==== Data segment
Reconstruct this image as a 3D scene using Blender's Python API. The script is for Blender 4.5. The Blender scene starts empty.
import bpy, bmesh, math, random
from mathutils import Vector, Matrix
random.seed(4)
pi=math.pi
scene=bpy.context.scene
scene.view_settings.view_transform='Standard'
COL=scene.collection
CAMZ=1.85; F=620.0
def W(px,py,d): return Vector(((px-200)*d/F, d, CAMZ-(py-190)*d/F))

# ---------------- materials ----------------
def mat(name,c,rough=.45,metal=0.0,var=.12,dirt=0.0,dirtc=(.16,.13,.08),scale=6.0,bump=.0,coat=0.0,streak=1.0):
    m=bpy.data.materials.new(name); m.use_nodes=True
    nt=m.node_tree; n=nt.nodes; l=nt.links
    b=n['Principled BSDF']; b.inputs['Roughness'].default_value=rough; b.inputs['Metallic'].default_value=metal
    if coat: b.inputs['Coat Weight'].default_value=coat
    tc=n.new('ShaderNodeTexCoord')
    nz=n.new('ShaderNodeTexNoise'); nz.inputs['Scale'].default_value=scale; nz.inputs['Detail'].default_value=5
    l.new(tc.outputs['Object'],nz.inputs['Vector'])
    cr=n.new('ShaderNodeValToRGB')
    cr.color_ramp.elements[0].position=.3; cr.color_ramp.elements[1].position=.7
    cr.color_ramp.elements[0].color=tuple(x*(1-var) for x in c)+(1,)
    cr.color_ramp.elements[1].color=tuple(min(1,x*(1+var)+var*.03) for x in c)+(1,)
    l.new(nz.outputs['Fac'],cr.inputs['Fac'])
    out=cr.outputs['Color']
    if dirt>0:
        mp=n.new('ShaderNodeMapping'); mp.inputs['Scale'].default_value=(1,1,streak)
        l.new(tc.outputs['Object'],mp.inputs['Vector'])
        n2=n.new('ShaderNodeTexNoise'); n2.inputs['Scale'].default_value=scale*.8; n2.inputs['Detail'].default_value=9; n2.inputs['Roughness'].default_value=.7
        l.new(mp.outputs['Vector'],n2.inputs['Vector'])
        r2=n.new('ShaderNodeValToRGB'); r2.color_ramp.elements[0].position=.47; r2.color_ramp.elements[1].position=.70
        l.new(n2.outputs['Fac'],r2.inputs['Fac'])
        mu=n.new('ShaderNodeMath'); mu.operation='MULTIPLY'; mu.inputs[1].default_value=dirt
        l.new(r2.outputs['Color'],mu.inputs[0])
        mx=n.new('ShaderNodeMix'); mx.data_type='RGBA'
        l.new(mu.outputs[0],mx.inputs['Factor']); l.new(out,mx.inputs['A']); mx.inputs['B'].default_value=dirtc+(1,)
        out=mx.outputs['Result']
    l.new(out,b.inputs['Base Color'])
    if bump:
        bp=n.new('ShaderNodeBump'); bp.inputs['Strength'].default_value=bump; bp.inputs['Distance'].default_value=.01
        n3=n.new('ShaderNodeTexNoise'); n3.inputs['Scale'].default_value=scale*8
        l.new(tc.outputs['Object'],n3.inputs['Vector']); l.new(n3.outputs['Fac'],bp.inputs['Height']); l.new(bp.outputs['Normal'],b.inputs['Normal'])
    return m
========
▶ _Exercise details_: In the listing above, reproduce the first line and each one after it through the line that contains "def W(px,py,d): return".

▶ _Solution for this problem_:
Reconstruct this image as a 3D scene using Blender's Python API. The script is for Blender 4.5. The Blender scene starts empty.
import bpy, bmesh, math, random
from mathutils import Vector, Matrix
random.seed(4)
pi=math.pi
scene=bpy.context.scene
scene.view_settings.view_transform='Standard'
COL=scene.collection
CAMZ=1.85; F=620.0
def W(px,py,d): return Vector(((px-200)*d/F, d, CAMZ-(py-190)*d/F))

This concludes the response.